I looked at some other apps and apparently there is a postrotate
option and a copytruncate
option. The copytruncate option is easier but I think it is less reliable as buffers may not be flushed (ie follow @Jarek Potuik answer) and even if they are you may get duplicate entries or dropped entries.
Thus lets assume you want the postrotate
option:
The postrotate
option allows you to run a command to tell your application to reopen the file (close and then open). While opening and closing the file in Java you would do this with a synchronized block or some sort of lock and of course flush any buffers.

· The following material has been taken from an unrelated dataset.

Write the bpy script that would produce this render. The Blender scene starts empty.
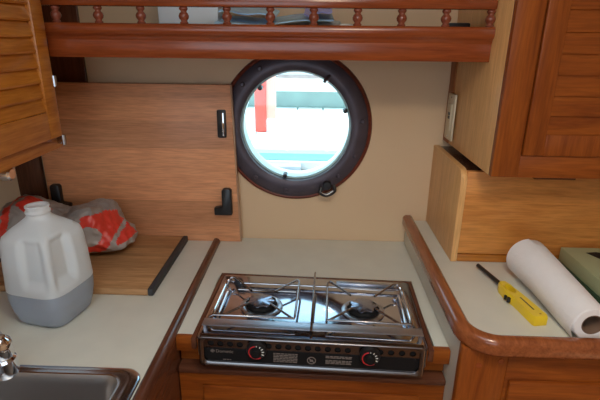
import bpy, bmesh, math, random
from math import sin, cos, pi, radians
from mathutils import Vector, Matrix, noise
random.seed(7)
SC = bpy.context.scene
COL = SC.collection

# ------------------------------------------------------------------ materials
def newmat(name):
    m = bpy.data.materials.new(name); m.use_nodes = True
    return m, m.node_tree.nodes, m.node_tree.links, m.node_tree.nodes['Principled BSDF']

def plain(name, col, rough=.5, metal=0., coat=0., bump=0., bscale=60., var=0., vscale=8., spec=.5):
    m, N, L, B = newmat(name)
    B.inputs['Base Color'].default_value = (*col, 1)
    B.inputs['Roughness'].default_value = rough
    B.inputs['Metallic'].default_value = metal
    B.inputs['Coat Weight'].default_value = coat
    B.inputs['Coat Roughness'].default_value = .12
    B.inputs['Specular IOR Level'].default_value = spec
    tc = N.new('ShaderNodeTexCoord')
    if var:
        n = N.new('ShaderNodeTexNoise'); n.inputs['Scale'].default_value = vscale; n.inputs['Detail'].default_value = 5
        r = N.new('ShaderNodeValToRGB')
        r.color_ramp.elements[0].position = .3; r.color_ramp.elements[1].position = .7
        r.color_ramp.elements[0].color = (*[c*(1-var) for c in col], 1)
        r.color_ramp.elements[1].color = (*[min(1, c*(1+var)) for c in col], 1)
        L.new(tc.outputs['Object'], n.inputs['Vector']); L.new(n.outputs['Fac'], r.inputs['Fac'])
        L.new(r.outputs['Color'], B.inputs['Base Color'])
    if bump:
        n = N.new('ShaderNodeTexNoise'); n.inputs['Scale'].default_value = bscale; n.inputs['Detail'].default_value = 4
        b = N.new('ShaderNodeBump'); b.inputs['Strength'].default_value = bump; b.inputs['Distance'].default_value = .002
        L.new(tc.outputs['Object'], n.inputs['Vector']); L.new(n.outputs['Fac'], b.inputs['Height'])
        L.new(b.outputs['Normal'], B.inputs['Normal'])
    return m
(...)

Lets assume your app is called myapp
:
You would have a file in /etc/logrotate.d/myapp
with something like:
/var/log/myapp/*.log {
weekly
missingok
rotate 20
compress
delaycompress
notifempty
sharedscripts
postrotate
/etc/init.d/myapp rotate-logs > /dev/null
endscript
}
The command /etc/init.d/myapp rotate-logs
would need to signal to the app to close and reopen the log files.
The signaling part is fairly tricky and depends on what kind of app you have because Java doesn't support IPC that well (ie unix signals) so you may have to open a port or use an existing port such as 8080 (ie HTTP REST command in the case of a servlet container) to tell your app to close and reopen the log files.